Matthew 27:45-49

From noon on, darkness came over the whole land until three in the afternoon. And about three o’clock Jesus cried with a loud voice, “Eli, Eli, lema sabachthani?” that is, “My God, my God, why have you forsaken me?”

When some of the bystanders heard it, they said, “This man is calling for Elijah.” At once one of them ran and got a sponge, filled it with sour wine, put it on a stick, and gave it to him to drink. But the others said, “Wait, let us see whether Elijah will come to save him.” Matthew 27:45-49

Three hours. Three tortuous hours. Finally Jesus cries out, not to those who are taunting and tormenting him, but to the God who has forsaken him.

When I was a kid I remember wondering how this could be. How could Jesus (who is fully God) be forsaken by God? I used to wonder the same thing in the passages where Jesus prays. Is he talking to himself? It was a mystery to me.

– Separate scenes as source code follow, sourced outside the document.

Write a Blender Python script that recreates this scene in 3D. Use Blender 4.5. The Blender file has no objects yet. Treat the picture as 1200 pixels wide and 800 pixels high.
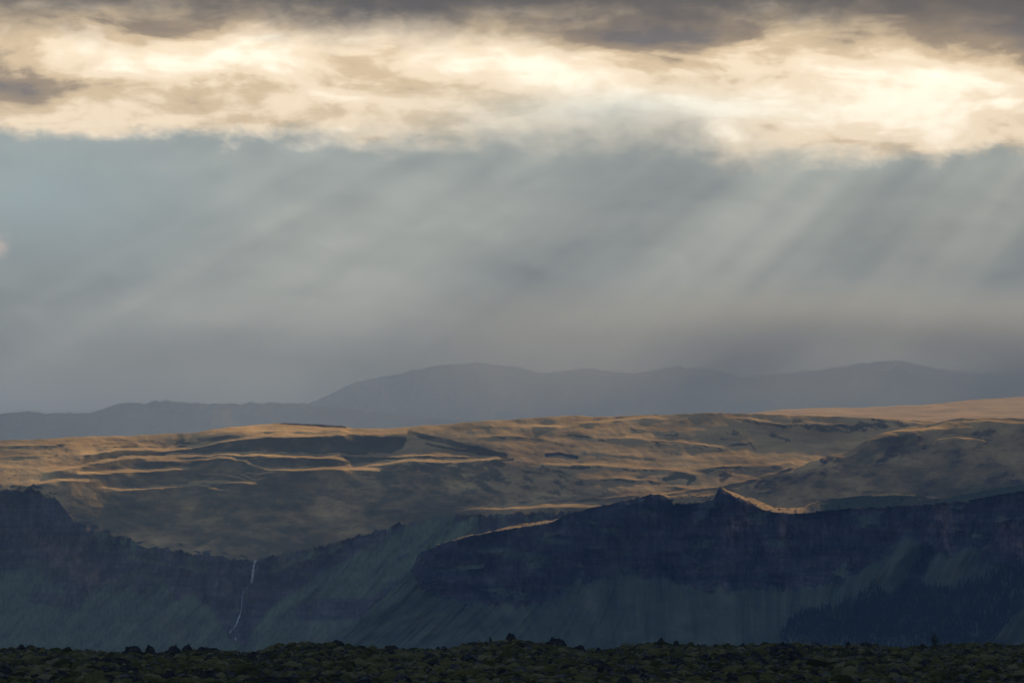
import bpy, math, random
import numpy as np
from mathutils import Vector, Matrix

R = math.radians
scene = bpy.context.scene
col = scene.collection

# ------------------------------------------------------------------ camera
CAM_Z = 7.0
FPX = 4269.0                       # focal length in pixels of the 1200 px frame
HORIZON = 750.0
PITCH = math.atan((HORIZON - 400.0) / FPX)
cam_data = bpy.data.cameras.new("camera")
cam = bpy.data.objects.new("camera", cam_data)
col.objects.link(cam)
cam.location = (0, 0, CAM_Z)
cam.rotation_euler = (math.pi / 2 + PITCH, 0, 0)
cam_data.sensor_width = 36.0
cam_data.lens = FPX / 1200.0 * 36.0
cam_data.clip_start = 1.0
cam_data.clip_end = 200000.0
scene.camera = cam

# ------------------------------------------------------------------ sun
SUN_AZ, SUN_EL = 19.0, 20.0        # degrees right of the view, above the horizon
sun_dir = Vector((math.sin(R(SUN_AZ)) * math.cos(R(SUN_EL)), math.cos(R(SUN_AZ)) * math.cos(R(SUN_EL)), math.sin(R(SUN_EL))))
sd = bpy.data.lights.new("sun", 'SUN')
sd.energy = 5.0
sd.angle = R(0.5)
sd.color = (1.0, 0.70, 0.37)
so = bpy.data.objects.new("sun", sd)
so.rotation_euler = (-sun_dir).to_track_quat('-Z', 'Y').to_euler()
so.location = (0, 0, 3000)
col.objects.link(so)

scene.view_settings.view_transform = 'Standard'
scene.view_settings.look = 'None'
scene.view_settings.gamma = 1.0
scene.view_settings.use_curve_mapping = False
scene.view_settings.exposure = 1.15


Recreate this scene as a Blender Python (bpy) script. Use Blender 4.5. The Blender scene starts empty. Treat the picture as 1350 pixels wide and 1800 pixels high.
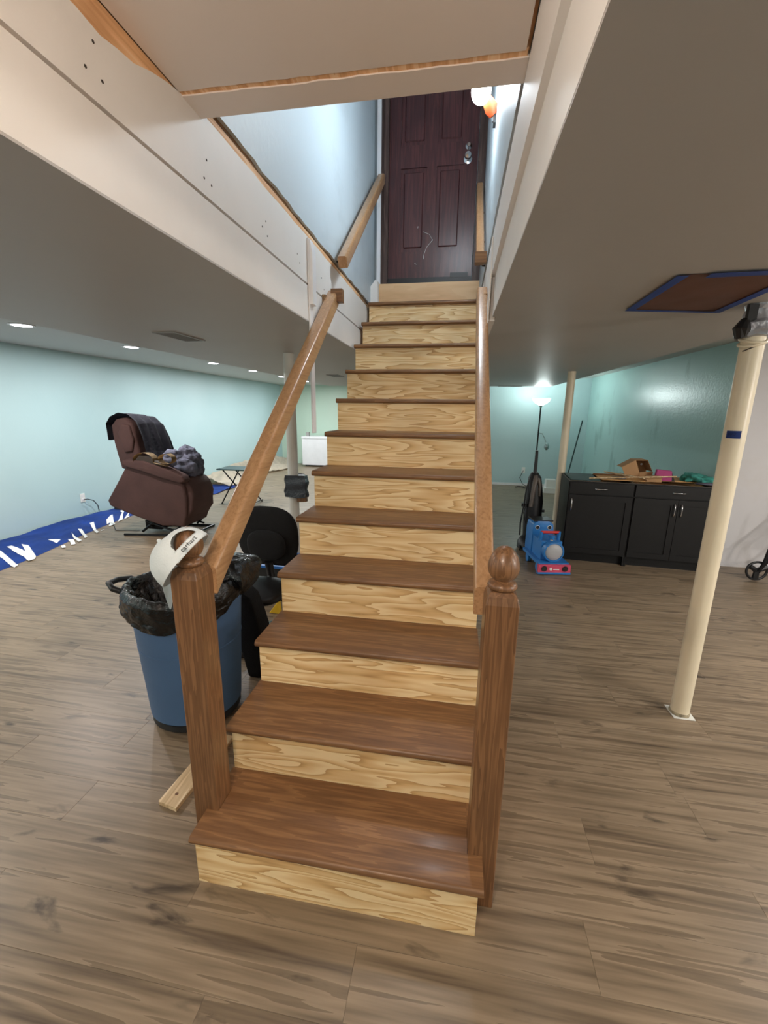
import bpy, bmesh, math, random
from mathutils import Vector, Matrix, noise
from mathutils.geometry import tessellate_polygon
SC = bpy.context.scene
COL = SC.collection
PI = math.pi
random.seed(7)

def lin(c):
    return c / 12.92 if c <= .04045 else ((c + .055) / 1.055) ** 2.4
def S(r, g, b):
    return (lin(r / 255), lin(g / 255), lin(b / 255), 1)

# ------------------------------------------------------------------ camera
cam_d = bpy.data.cameras.new('camera'); cam = bpy.data.objects.new('camera', cam_d); COL.objects.link(cam)
CY, CP, CR, CF = -.163134, -.232690, .012491, 747.383
cp = Vector((.770805, -1.240149, 1.523274))
fw = Vector((math.sin(CY)*math.cos(CP), math.cos(CY)*math.cos(CP), math.sin(CP)))
rt = Vector((math.cos(CY), -math.sin(CY), 0)); up = rt.cross(fw)
rt2 = rt*math.cos(CR) + up*math.sin(CR); up2 = up*math.cos(CR) - rt*math.sin(CR)
cam.matrix_world = Matrix(((rt2.x, up2.x, -fw.x, cp.x), (rt2.y, up2.y, -fw.y, cp.y), (rt2.z, up2.z, -fw.z, cp.z), (0, 0, 0, 1)))
cam_d.sensor_fit = 'HORIZONTAL'; cam_d.sensor_width = 36; cam_d.lens = CF / 1350 * 36
cam_d.clip_start = .02; cam_d.clip_end = 60
SC.camera = cam

# ------------------------------------------------------------------ world + exposure
w = bpy.data.worlds.new('world'); SC.world = w; w.use_nodes = True
w.node_tree.nodes['Background'].inputs[0].default_value = (.8, .85, 1, 1)
w.node_tree.nodes['Background'].inputs[1].default_value = .05
SC.view_settings.view_transform = 'Standard'; SC.view_settings.look = 'None'
SC.view_settings.exposure = 0.0; SC.view_settings.gamma = 1; SC.view_settings.use_curve_mapping = False
try: SC.cycles.max_bounces = 8; SC.cycles.diffuse_bounces = 5
except Exception: pass
P_LEFT, P_RIGHT, P_BACK_FILL, P_BULB, P_TORCH, P_SIDE_FILL, P_WARM_FILL = 30, 24, 4, 22, 32, 110, 44   # lamp watts; the back, side and warm-bulb lamps are added
def area(name, loc, power, size, col, parent=None, rot=(0, 0, 0), shape='DISK', spread=PI):
    l = bpy.data.lights.new(name, 'AREA'); l.shape = shape; l.size = size; l.energy = power; l.color = col; l.spread = spread
    o = bpy.data.objects.new(name, l); o.location = loc; o.rotation_euler = rot; COL.objects.link(o)
    if parent:
        o.parent = parent; o.location = Vector(loc) - parent.location
    return o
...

Then I went to the seminary and studied Christology, that branch of theology that focuses on the person of Jesus. I learned words like hypostatic union and adoptionist. I got good grades for all my work. I headed off to be a pastor and lo, these many years later, it still remains a mystery to me. It always will.

But what is not a mystery to me is how it feels when it feels like God has utterly disappeared from my consciousness. (Notice how that sentence combines feeling and thinking.) When life turns dark and hopeless, my mind might remind me of how Jesus said, “I will never leave or abandon you” or the biblical assurances of God’s continuing presence in all times and places but my gut tells me that I’m all alone. I’ve been fooling myself to trust in God. The only thing that makes any sense at that point is “Remember you are dust, and to dust you shall return.”

Luther said that the greatest of all sins is despair. This sounds strange if you tend to think of “sin” only as moral failures. Despair is a feeling. We have no control over our feelings, we just have them. But if you think of “sin” as relational brokenness, as disconnection, as isolation, then Luther’s idea makes sense. And so does Jesus’ prayer.

Yes, Jesus does feel cut off from God, abandoned, forsaken. In this, Jesus bears our sin on the cross. But what does Jesus do with that? Jesus takes it to God. Jesus prays about it. And in that prayer, we need never again feel disconnected from God when we are in the darkest places of our lives…because we know that Jesus himself was right there too. For us then, with us now.

Let us pray: Dear Jesus, in the darkest of moments, in the agony of your death, you reached out to God with your sense of being cut off, abandoned, rejected not only by the people you loved but by the God from whom you drew your life. We pray today for anyone who finds themselves in that place of deep despair. Come to them. Encourage them. Remind them that they are not alone. You’ve been there and you are there with them. In Jesus’ name. Amen.